Continuity with the past, however, remains entrenched, as the entire village is a highly protected cultural heritage site. Instead of housing Norwegian coalminers and their families, the coal-era wooden structures have been repurposed as the research stations of ten states representing almost half of humanity. These states—juxtaposed onto a tiny community that reaches a maximum population of 150 during the peak summer research season—proclaim themselves stakeholders in the Arctic largely due to the environmental changes occurring there. This serves as justification for establishing science stations in Ny-Ålesund, in order to make sense of processes that are expected to have significant consequences for their own homelands, including altered weather patterns in the Northern hemisphere, the Asian monsoon, and sea-level rise.

  • View of Ny-Ålesund from Zeppelin Mountain Observatory Image by Eric Paglia

Ny-Ålesund and the surrounding Kongsfjorden region is therefore an anthropogenic landscape in both the visible and local as well as invisible and global sense. Environmental change is apparent, whether through re-photography of retreating glaciers or anecdotal accounts of once-abundant populations of bearded seals, which have moved northward in recent years as Kongsfjorden has warmed. Meanwhile, the built environment has been transformed by the deployment of technological artifacts.
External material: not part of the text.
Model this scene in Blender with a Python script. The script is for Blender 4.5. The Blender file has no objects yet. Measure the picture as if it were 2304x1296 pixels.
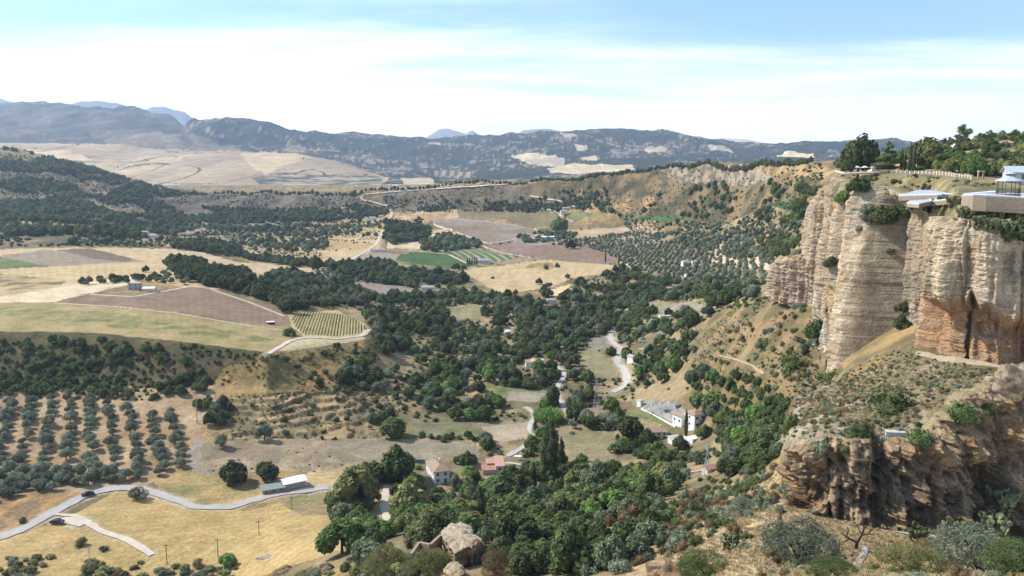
import bpy, math, random
import numpy as np
from mathutils import Vector, Matrix

# ------------------------------------------------------------------ camera, sky, sun, exposure
F = 1808.0; CX, CY = 1152.0, 648.0; HORIZON = 375.0; CAMZ = 150.0
PITCH = math.atan((CY - HORIZON) / F)
cP, sP = math.cos(PITCH), math.sin(PITCH)
scene = bpy.context.scene
col = scene.collection
cam_data = bpy.data.cameras.new("camera")
cam_data.sensor_width = 36.0
cam_data.lens = 36.0 * F / 2304.0
cam_data.clip_start = 1.0; cam_data.clip_end = 80000.0
cam = bpy.data.objects.new("camera", cam_data); col.objects.link(cam)
cam.location = (0, 0, CAMZ); cam.rotation_euler = (math.radians(90) - PITCH, 0, 0)
scene.camera = cam

SUN_DIR = Vector((-0.80, 0.30, 0.80)).normalized()
SUN_EL = math.asin(SUN_DIR.z); SUN_AZ = math.atan2(SUN_DIR.x, SUN_DIR.y)
world = bpy.data.worlds.new("World"); scene.world = world; world.use_nodes = True
nt = world.node_tree; nt.nodes.clear()
def wn(t, **k):
    n = nt.nodes.new(t)
    for a, b in k.items(): setattr(n, a, b)
    return n
out = wn('ShaderNodeOutputWorld'); bg = wn('ShaderNodeBackground'); bg.inputs[1].default_value = 0.10
sky = wn('ShaderNodeTexSky', sky_type='NISHITA', sun_disc=False, sun_elevation=SUN_EL, sun_rotation=SUN_AZ)
sky.altitude = 700; sky.air_density = 1.0; sky.dust_density = 0.8; sky.ozone_density = 1.6
tc = wn('ShaderNodeTexCoord'); sx = wn('ShaderNodeSeparateXYZ'); nt.links.new(tc.outputs['Generated'], sx.inputs[0])
def wmath(op, a, b=None, clamp=False):
    n = wn('ShaderNodeMath', operation=op, use_clamp=clamp)
    for i, v in enumerate((a, b)):
        if v is None: continue
        if isinstance(v, (int, float)): n.inputs[i].default_value = v
        else: nt.links.new(v, n.inputs[i])
    return n.outputs[0]
# thin high cloud projected on a flat layer far overhead
zc = wmath('ADD', wmath('MAXIMUM', sx.outputs[2], 0.0), 0.045)
px_ = wmath('DIVIDE', sx.outputs[0], zc); py_ = wmath('DIVIDE', sx.outputs[1], zc)
cv = wn('ShaderNodeCombineXYZ'); nt.links.new(px_, cv.inputs[0]); nt.links.new(py_, cv.inputs[1])
mp = wn('ShaderNodeMapping'); mp.inputs['Scale'].default_value = (0.17, 0.46, 1); mp.inputs['Location'].default_value = (3.3, 1.7, 0)
mp.inputs['Rotation'].default_value = (0, 0, math.radians(-12))
nt.links.new(cv.outputs[0], mp.inputs[0])
n1 = wn('ShaderNodeTexNoise'); n1.inputs['Scale'].default_value = 1.0; n1.inputs['Detail'].default_value = 9; n1.inputs['Roughness'].default_value = 0.58
n1.inputs['Distortion'].default_value = 0.35
nt.links.new(mp.outputs[0], n1.inputs['Vector'])
# more veil towards the horizon
veil = wn('ShaderNodeMapRange'); veil.interpolation_type = 'SMOOTHSTEP'
veil.inputs['From Min'].default_value = 0.175; veil.inputs['From Max'].default_value = 0.05
veil.inputs['To Min'].default_value = -0.12; veil.inputs['To Max'].default_value = 0.36
nt.links.new(sx.outputs[2], veil.inputs['Value'])
cl = wn('ShaderNodeMapRange'); cl.interpolation_type = 'SMOOTHSTEP'
cl.inputs['From Min'].default_value = 0.34; cl.inputs['From Max'].default_value = 0.82
nt.links.new(wmath('ADD', wmath('ADD', wmath('MULTIPLY', n1.outputs['Fac'], 1.45), -0.22), veil.outputs[0]), cl.inputs['Value'])
mixc = wn('ShaderNodeMixRGB'); nt.links.new(wmath('MULTIPLY', cl.outputs[0], 0.93), mixc.inputs[0])
gain = wn('ShaderNodeMixRGB', blend_type='MULTIPLY'); gain.inputs[0].default_value = 1; gain.inputs[2].default_value = (1.07, 1.34, 1.50, 1)
nt.links.new(sky.outputs[0], gain.inputs[1])
nt.links.new(gain.outputs[0], mixc.inputs[1]); mixc.inputs[2].default_value = (13.0, 13.2, 13.2, 1)
nt.links.new(mixc.outputs[0], bg.inputs[0]); nt.links.new(bg.outputs[0], out.inputs[0])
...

Since its founding a century ago, Ny-Ålesund has been reinvented from a place of coal extraction to a cosmopolitan center for the scientific study of a changing planetary environment. Instruments installed on the Amundsen-Nobile Climate Change Tower, for instance, are sensitive enough to attribute pollutants to specific factories in continental Europe. The infrastructure of a mining community has hence been set aside as cultural relics of the old economy in favor of the environmental-monitoring instruments of science, which are widespread within and around the settlement, generating data on unseen atmospheric processes for use in climate models and other scientific purposes.

  • Outside China’s Yellow River Station Image by Eric Paglia

Such global effects of Arctic environmental change are cited by non-Arctic states as reason for their inclusion as observers to the Arctic Council, the primary regional governance body. The stations these states maintain in Ny-Ålesund are also enrolled in support of their stakeholder status. Yet most states elaborating their Arctic stakeholder status also express interest in the economic development of the Arctic, including of the area’s abundant hydrocarbon and mineral resources. There thus exists a paradox in the emerging global interest in the Arctic, as exploitation of fossil-fuel deposits contradicts stated concerns over climate change. The hydrocarbon legacy of Ny-Ålesund is in this sense still present, not only in the coalmining infrastructure lying dormant at the edge of the village, but also in the geopolitical discourse of an internationalized Arctic future in which the modern scientific community is enrolled.

  • Railway for transporting coal from mine to harbor Image by Eric Paglia

Hence, the Arctic provides a spatial aspect to the dilemma and collective decisions that humankind confronts in the Anthropocene. A glimmer of global governance on a micro level can perhaps be perceived in the anthropogenic landscape of Ny-Ålesund, where ostensibly local institutions such as the Ny-Ålesund Science Managers Committee—in which all states present in Ny-Ålesund are represented—are involved with political decisions taken in state capitals around the world. Some actors even see the potential for a “higher level of civilization” in the social and political experiment being conducted along the shores of Kongsfjorden. While the pursuit of knowledge and reason through science in a remote Arctic outpost is unlikely to usher in an era of enlightened global governance, the onset of the Anthropocene being observed there makes the imperatives of the present all the more apparent.